Bei seinen Gesprächen mit EU-Ratspräsident Hermann van Rompuy am heutigen Montag in London wollte Cameron daher eine offene Wahl im Kreis der 28 Staats- und Regierungschefs vorschlagen, hieß es am Wochenende in der Downing Street. Der Konservative wolle "mehr Macht für das EU-Parlament durch einen Deal im Hinterzimmer" verhindern.

Vorschlagsrecht

Juncker war bei der Europawahl im Mai Spitzenkandidat der konservativen EVP. Zwar verloren viele der 73 Parteien, die zu dem Parteibündnis gehören, erheblich an Stimmen, die EVP bleibt aber im Brüsseler Parlament stärkste Fraktion. Daraus leiten viele EU-Parlamentarier und EVP-Funktionäre ein Vorschlagsrecht auf den EU-Kommissionsvorsitz ab - eine Vorstellung, der sich Deutschlands Kanzlerin Angela Merkel nach langem Zögern und auf Druck führender deutscher Medien anschloss.

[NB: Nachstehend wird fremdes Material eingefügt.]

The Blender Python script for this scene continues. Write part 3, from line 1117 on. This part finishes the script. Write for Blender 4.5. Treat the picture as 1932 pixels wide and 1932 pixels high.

Damit erwies sich wieder einmal Camerons Vertrauen als verfehlt, sein enges persönliches Verhältnis zur Berliner Machthaberin werde politische Früchte tragen. "Sie hat eine ganze Anzahl von Prioritäten", weiß Charles Grant vom Londoner Thinktank CER. "David Cameron bei der Stange zu halten ist nur eine davon." Offenbar hat sich Cameron mit seiner kaum verhüllten Drohung, die Wahl Junckers werde "Großbritanniens Austritt aus der EU" wahrscheinlicher machen, im Kreis der Kollegen keinen Gefallen getan.

Welch schwierigen Balanceakt der Chef einer konservativ-liberalen Koalition vollführen muss, bewies am Sonntag der Brief von vier Dutzend Bankern und Geschäftsleuten in der Sunday Times: Cameron müsse die City of London besser gegen neue Vorschriften aus Brüssel schützen.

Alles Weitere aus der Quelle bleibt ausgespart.